Anadolu Ajansı muhabirlerinin bölgede gerçekleştirdiği kapsamlı saha çalışmaları ve uzman görüşmeleri, tehlikenin boyutunu tüm çıplaklığıyla ortaya koyuyor. Son 65 yılın en kurak döneminin yaşandığı havzada, su seviyesindeki dramatik düşüş gözle görülür bir hal aldı. Bir zamanlar 32 metrenin üzerinde seyreden su kotu, yapılan son ölçümlerde 28,54 metreye kadar geriledi. Bu seviye, gölün ekolojik sınırlarını zorlayan ve "kritik eşik" olarak kabul edilen değerlerin dahi altına inildiğini gösteriyor. Kıyı şeritlerinde 100 metreyi bulan çekilmeler yaşanırken, iskelelerin karada kaldığı ve teknelerin zemine oturduğu manzaralar durumun ciddiyetini özetliyor.

Sakarya Üniversitesi (SAÜ) Çevre Mühendisliği Bölümü'nden Prof. Dr. Asude Ateş'in değerlendirmelerine göre, sorunun temelinde yalnızca meteorolojik kuraklık yatmıyor. Azalan yağışlar ve artan buharlaşma etkili olsa da, göl üzerindeki baskıyı artıran asıl faktörler arasında sanayi, tarımsal sulama ve yoğun içme suyu talebi yer alıyor. Özellikle sanayi tesislerinin ve şehirleşmenin getirdiği yük, gölün kendini yenileme kapasitesini aşıyor. Öyle ki, son 10 yılda yağışlar ve derelerle göle ulaşan yıllık ortalama su miktarı 124 milyon metreküpten 89 milyon metreküpe kadar geriledi. Bu fark, bölgedeki büyük bir şehrin yıllık su ihtiyacına denk gelen devasa bir kaynağın artık mevcut olmadığı anlamına geliyor.

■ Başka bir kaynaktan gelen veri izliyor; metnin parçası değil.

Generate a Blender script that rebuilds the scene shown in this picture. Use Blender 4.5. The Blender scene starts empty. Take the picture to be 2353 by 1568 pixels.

Su seviyesindeki bu sert düşüş, sadece miktar kaybı değil, aynı zamanda ciddi bir kalite problemini de beraberinde getiriyor. Uzmanlar, suyun azalmasıyla birlikte göldeki biyolojik çeşitliliğin baskı altına girdiğini ve ekosistemin çökme noktasına geldiğini vurguluyor. Balık popülasyonundaki azalma ve su kalitesindeki bozulma, gölün kendi kendini temizleme mekanizmasının zayıfladığını işaret ediyor. Kritik seviye olarak belirlenen 28,5 kotunun altına inilmesi, gölden dışarı su akışını sağlayan Çark Deresi'nin de kurumasına ve döngünün sekteye uğramasına neden oluyor.

Kıyı bölgelerinde, özellikle Eşme sahilinde yaşayan vatandaşlar ve işletmeciler ise gelecek endişesi taşıyor. Gölün yarattığı mikroiklimin bozulmasıyla tarımsal verimin düştüğünü belirten bölge halkı, turizm gelirlerinin de azalmasından şikayetçi. Manzaranın kaybolması ve suların çekilmesi, bölgeye gelen ziyaretçi sayısını doğrudan etkiliyor. Mahalle sakinleri, daha önce de kuraklık dönemleri yaşandığını ancak bu denli büyük bir çekilmenin ilk kez görüldüğünü ifade ederek, acil önlem alınmazsa yakın gelecekte musluklardan su akmayacağı uyarısında bulunuyor.

Yaşanan bu kriz karşısında yerel yönetimler harekete geçerek kapsamlı bir koruma planını devreye soktu. Sakarya Büyükşehir Belediyesi, göl üzerindeki baskıyı azaltmak adına alternatif su kaynaklarına yönelirken, kaçak su çekimlerinin önlenmesi ve göl çevresindeki işgallerin kaldırılması için denetimlerini sıkılaştırdı. Su bütçesinin yeniden planlanması, sanayi kullanımının sınırlandırılması ve tasarruf tedbirlerinin hayata geçirilmesi, gölü kurtarmak için atılan adımların başında geliyor. Yetkililer, sadece bugünü değil, geleceği de kurtarmak adına suyun her damlasının korunması gerektiği konusunda hemfikir.